---------- Dataset content ----------

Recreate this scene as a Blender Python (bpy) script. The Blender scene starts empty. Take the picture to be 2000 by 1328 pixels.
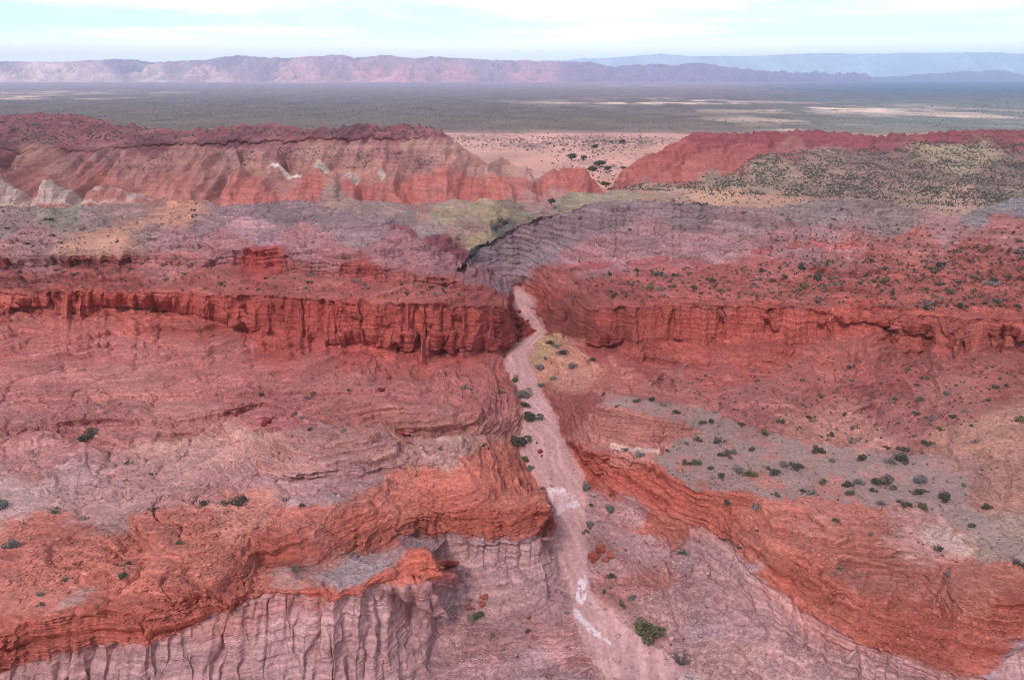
import bpy, math, numpy as np, random
from mathutils import Vector, geometry
from concurrent.futures import ThreadPoolExecutor
S = bpy.context.scene
RES = 1.2            # photo pixels per terrain cell (lower = finer)
# ------------------------------------------------------------------ camera
H = 80.0; PITCH = math.radians(18.5); F = 1540.0; CP, SP = math.cos(PITCH), math.sin(PITCH)
cam = bpy.data.cameras.new('camera'); co = bpy.data.objects.new('camera', cam); S.collection.objects.link(co)
co.location = (0, 0, H); co.rotation_euler = (math.pi/2 - PITCH, 0, 0)
cam.sensor_width = 36; cam.lens = F/2000*36; cam.clip_start = 1; cam.clip_end = 200000
S.camera = co
S.view_settings.view_transform = 'Standard'; S.view_settings.look = 'None'; S.view_settings.exposure = 0.38; S.view_settings.gamma = 1
S.view_settings.use_curve_mapping = False
S.cycles.use_denoising = True; S.cycles.filter_width = 1.0; S.cycles.denoiser = 'OPENIMAGEDENOISE'; S.cycles.max_bounces = 4; S.cycles.diffuse_bounces = 3; S.cycles.volume_bounces = 2
# ------------------------------------------------------------------ sky and sun
SUN_EL, SUN_AZ = math.radians(46), math.radians(-158)      # azimuth from +Y towards +X: sun behind thin cloud, behind the camera
w = bpy.data.worlds.new('World'); S.world = w; w.use_nodes = True
nt = w.node_tree; nt.nodes.clear(); L = nt.links
def N(t, **k):
    n = nt.nodes.new(t)
    for a, b in k.items(): setattr(n, a, b)
    return n
out = N('ShaderNodeOutputWorld'); bg = N('ShaderNodeBackground'); bg.inputs[1].default_value = 0.1
sky = N('ShaderNodeTexSky', sky_type='NISHITA', sun_disc=False, sun_elevation=SUN_EL, sun_rotation=SUN_AZ, altitude=1500, air_density=1.0, dust_density=1.0, ozone_density=1.0)
tc = N('ShaderNodeTexCoord'); sx = N('ShaderNodeSeparateXYZ'); L.new(tc.outputs['Generated'], sx.inputs[0])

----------

§ **Written request**:
Give only the number of lines above that hold the string "pixels".

§ **Response to the task**:
2